Viele einst verrottete Dorfkirchen wurden in den letzten 30 Jahren gerettet. Aber die christliche Gemeinde ist vielerorts kaum noch vorhanden. Es gilt also, intelligente und auch für Touristen attraktive Nutzungen zu finden.
"Vor 20, 30 Jahren war es noch schwierig, ein Jazzkonzert in einer Kirche anzubieten. Das ist jetzt in den meisten Orten eine Selbstverständlichkeit. Da finden Lesungen statt, da wird Theater gespielt. Man hat in einigen Kirchen während der Fußballweltmeisterschaft Public Viewing gemacht. Warum auch nicht? Der Kirchenraum ist durch das Kreuz determiniert und alles, was sich vor diesem Kreuz nicht verstecken muss, das ist in einer Kirche möglich", sagt Bernd Janowski.
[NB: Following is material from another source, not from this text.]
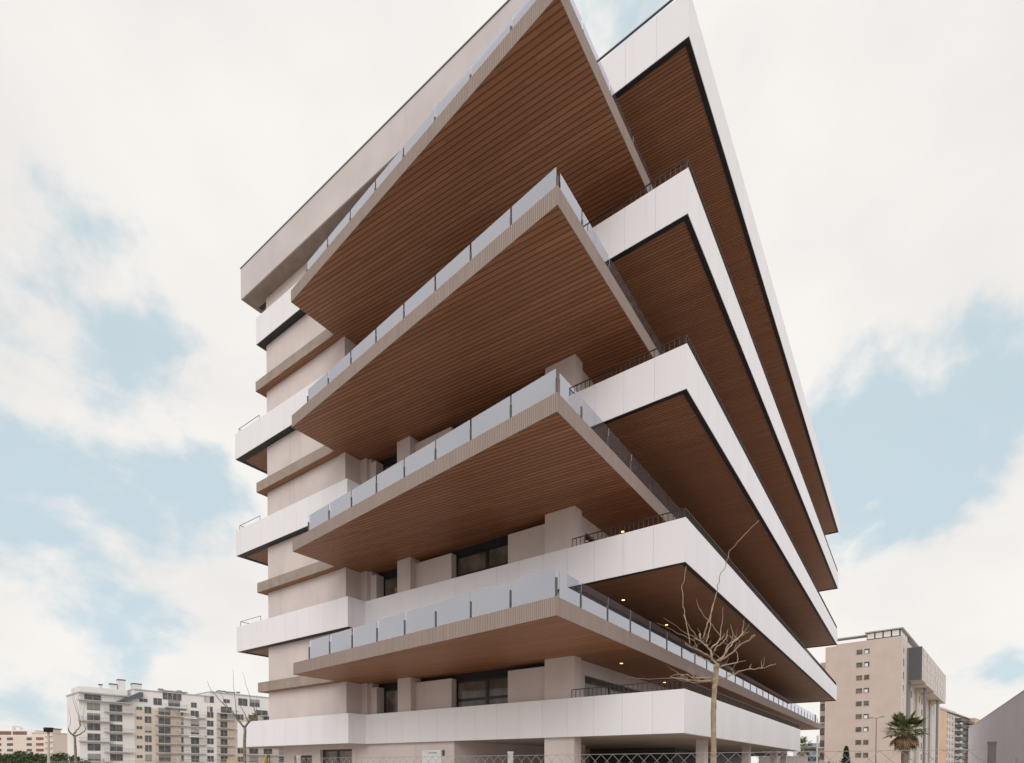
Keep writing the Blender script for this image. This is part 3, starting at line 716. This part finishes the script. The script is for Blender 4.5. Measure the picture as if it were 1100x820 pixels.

Diakon Sven Ahlhelm ist im alten Zisterzienser-Kloster Chorin sogar extra angestellt, um die Verbindung von Spiritualität und Tourismus voran zu bringen. Er versucht etwa auch den gestressten Großstädtern das zu bieten, was sie bei sich in der eigenen Kirchgemeinde nicht so leicht finden können.
"Hier im Kloster Chorin haben wir die Stille Stunde installiert. Das ist ein Angebot ein Mal im Monat an einem Freitag Abend, an dem man schweigend die Klostermauern abseits des großen touristischen Begängnisses noch mal genießen kann", sagt Ahlhelm.
Es gebe allerdings für den spirituellen Tourismus noch kein Konzept zwischen der Landeskirche und den örtlichen Gemeinden. Vieles wie Pilgerwege, Einkehrhäuser oder Meditationswochen seien noch singuläre Angebote, ohne vom Land Brandenburg groß beworben zu werden. Aber man sei auf dem Weg, den spirituellen Tourismus bekannter zu machen, etwa durch erhöhte Online-Präsenz, verspricht Diakon Sven Ahlhelm:
"Davon können alle nur profitieren. Es wäre auch für die Region ein Gewinn, Gäste zu empfangen, die sich auf der Suche nach sich selbst auf den Weg machen."